# [OBJECTIVE]
Your task is to copy each line that has the word "objects".

# [DATA PROVIDED]
---------------
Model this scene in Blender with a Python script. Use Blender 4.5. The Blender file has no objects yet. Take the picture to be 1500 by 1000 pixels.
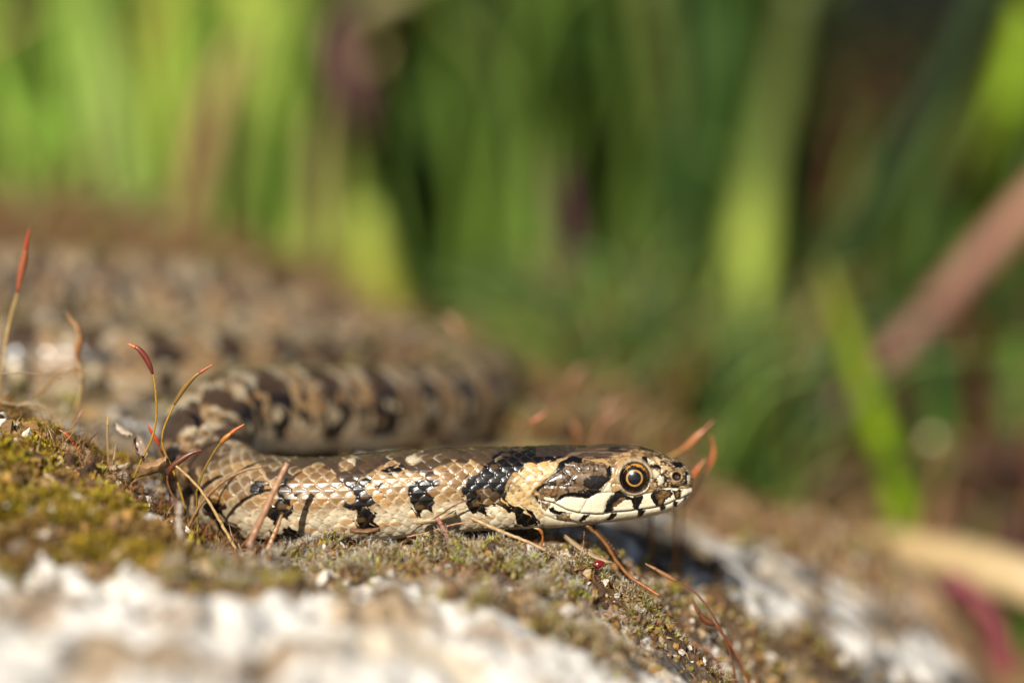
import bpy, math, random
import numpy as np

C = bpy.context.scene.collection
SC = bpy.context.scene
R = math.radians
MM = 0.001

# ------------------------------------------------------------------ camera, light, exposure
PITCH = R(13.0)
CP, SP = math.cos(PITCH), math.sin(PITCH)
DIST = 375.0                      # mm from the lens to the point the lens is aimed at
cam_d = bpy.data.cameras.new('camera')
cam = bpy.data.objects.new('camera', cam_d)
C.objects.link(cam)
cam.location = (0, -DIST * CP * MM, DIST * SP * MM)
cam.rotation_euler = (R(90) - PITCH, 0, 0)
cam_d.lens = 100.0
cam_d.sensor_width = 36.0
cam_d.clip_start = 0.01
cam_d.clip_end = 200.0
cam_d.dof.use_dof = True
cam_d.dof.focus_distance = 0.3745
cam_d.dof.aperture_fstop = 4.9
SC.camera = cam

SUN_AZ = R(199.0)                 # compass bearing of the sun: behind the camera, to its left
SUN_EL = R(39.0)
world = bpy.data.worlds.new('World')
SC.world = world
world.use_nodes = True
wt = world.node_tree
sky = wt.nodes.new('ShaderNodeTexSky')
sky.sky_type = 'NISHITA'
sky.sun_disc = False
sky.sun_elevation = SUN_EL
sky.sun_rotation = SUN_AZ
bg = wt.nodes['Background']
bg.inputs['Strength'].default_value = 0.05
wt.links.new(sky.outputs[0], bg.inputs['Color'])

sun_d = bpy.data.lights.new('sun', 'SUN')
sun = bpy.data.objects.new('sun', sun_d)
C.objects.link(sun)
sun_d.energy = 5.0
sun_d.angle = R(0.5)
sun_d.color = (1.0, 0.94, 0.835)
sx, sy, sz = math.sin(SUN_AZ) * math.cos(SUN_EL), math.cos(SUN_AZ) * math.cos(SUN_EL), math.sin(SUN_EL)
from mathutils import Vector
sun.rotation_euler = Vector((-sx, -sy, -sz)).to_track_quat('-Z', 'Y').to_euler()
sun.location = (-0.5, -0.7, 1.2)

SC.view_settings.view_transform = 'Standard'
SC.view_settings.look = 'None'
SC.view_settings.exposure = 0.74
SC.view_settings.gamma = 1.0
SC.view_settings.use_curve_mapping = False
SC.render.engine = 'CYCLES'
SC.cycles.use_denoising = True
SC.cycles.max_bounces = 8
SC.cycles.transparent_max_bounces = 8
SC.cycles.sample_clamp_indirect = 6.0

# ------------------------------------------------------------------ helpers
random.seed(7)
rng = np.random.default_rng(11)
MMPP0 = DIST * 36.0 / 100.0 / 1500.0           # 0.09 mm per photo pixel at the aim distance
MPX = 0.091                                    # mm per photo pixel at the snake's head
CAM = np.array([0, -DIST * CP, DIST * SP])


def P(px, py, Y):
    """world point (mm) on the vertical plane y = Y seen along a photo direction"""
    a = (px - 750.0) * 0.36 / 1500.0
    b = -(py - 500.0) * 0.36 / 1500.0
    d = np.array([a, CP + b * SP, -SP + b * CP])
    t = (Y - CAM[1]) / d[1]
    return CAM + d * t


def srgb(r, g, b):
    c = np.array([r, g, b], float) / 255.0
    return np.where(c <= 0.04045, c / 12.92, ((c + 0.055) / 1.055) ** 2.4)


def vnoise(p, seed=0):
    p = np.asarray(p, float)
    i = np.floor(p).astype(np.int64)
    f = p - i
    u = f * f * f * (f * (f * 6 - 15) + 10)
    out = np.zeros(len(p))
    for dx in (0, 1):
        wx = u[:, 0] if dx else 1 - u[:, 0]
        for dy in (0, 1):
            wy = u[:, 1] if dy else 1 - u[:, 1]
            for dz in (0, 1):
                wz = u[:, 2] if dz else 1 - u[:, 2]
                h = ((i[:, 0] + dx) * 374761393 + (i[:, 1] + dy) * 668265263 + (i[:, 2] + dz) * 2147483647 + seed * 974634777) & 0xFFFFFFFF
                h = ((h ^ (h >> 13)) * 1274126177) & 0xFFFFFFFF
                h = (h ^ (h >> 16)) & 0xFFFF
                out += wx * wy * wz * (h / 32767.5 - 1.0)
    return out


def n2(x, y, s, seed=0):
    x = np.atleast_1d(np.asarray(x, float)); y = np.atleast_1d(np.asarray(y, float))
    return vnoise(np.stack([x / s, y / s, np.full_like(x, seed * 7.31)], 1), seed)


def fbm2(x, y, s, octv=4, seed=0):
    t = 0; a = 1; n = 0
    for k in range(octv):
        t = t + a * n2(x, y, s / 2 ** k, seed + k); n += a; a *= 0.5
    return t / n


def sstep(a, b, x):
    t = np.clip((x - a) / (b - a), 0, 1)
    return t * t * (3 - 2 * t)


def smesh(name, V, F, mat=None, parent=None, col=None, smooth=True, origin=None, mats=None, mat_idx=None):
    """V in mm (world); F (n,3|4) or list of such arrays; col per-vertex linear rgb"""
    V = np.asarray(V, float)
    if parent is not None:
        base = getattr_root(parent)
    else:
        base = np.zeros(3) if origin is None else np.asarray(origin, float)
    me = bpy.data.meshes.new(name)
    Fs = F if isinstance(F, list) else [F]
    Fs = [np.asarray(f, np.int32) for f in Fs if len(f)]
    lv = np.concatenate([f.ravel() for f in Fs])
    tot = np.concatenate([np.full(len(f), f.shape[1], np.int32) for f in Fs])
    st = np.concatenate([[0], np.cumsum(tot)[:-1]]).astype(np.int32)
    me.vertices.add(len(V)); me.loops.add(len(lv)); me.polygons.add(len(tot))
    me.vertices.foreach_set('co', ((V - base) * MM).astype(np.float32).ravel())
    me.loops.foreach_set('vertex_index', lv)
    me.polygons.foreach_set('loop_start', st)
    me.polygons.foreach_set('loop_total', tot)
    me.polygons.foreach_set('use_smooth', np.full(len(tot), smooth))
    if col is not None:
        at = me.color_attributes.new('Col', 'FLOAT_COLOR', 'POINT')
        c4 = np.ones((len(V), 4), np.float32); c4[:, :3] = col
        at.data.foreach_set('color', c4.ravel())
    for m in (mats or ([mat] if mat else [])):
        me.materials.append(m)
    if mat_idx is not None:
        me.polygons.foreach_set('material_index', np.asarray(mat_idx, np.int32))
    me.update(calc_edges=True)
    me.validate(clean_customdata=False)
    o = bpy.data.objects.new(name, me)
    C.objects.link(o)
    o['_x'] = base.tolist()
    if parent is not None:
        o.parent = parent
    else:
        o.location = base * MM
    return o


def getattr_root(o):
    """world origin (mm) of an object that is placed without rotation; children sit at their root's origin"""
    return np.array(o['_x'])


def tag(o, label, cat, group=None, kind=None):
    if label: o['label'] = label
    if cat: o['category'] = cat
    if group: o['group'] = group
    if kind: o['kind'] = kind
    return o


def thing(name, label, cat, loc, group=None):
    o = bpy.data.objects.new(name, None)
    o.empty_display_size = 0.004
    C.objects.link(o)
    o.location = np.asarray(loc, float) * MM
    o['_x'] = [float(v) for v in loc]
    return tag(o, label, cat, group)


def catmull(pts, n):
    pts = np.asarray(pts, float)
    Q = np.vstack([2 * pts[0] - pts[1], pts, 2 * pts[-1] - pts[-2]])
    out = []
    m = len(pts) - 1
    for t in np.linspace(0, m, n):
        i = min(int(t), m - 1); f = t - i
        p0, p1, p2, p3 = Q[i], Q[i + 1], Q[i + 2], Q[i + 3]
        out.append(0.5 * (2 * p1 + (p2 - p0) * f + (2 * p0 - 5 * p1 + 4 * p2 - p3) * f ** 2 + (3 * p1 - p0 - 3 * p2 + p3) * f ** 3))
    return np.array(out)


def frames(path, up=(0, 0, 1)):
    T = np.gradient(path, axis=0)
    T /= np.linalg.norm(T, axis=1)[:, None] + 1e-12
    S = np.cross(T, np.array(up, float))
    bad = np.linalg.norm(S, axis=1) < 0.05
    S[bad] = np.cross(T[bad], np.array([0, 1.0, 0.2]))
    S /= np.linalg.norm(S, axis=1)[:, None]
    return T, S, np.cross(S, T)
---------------
# [SOLUTION FOR THIS EXERCISE]
Model this scene in Blender with a Python script. Use Blender 4.5. The Blender file has no objects yet. Take the picture to be 1500 by 1000 pixels.
cam = bpy.data.objects.new('camera', cam_d)
C.objects.link(cam)
sun = bpy.data.objects.new('sun', sun_d)
C.objects.link(sun)
    o = bpy.data.objects.new(name, me)
    C.objects.link(o)
    o = bpy.data.objects.new(name, None)
    C.objects.link(o)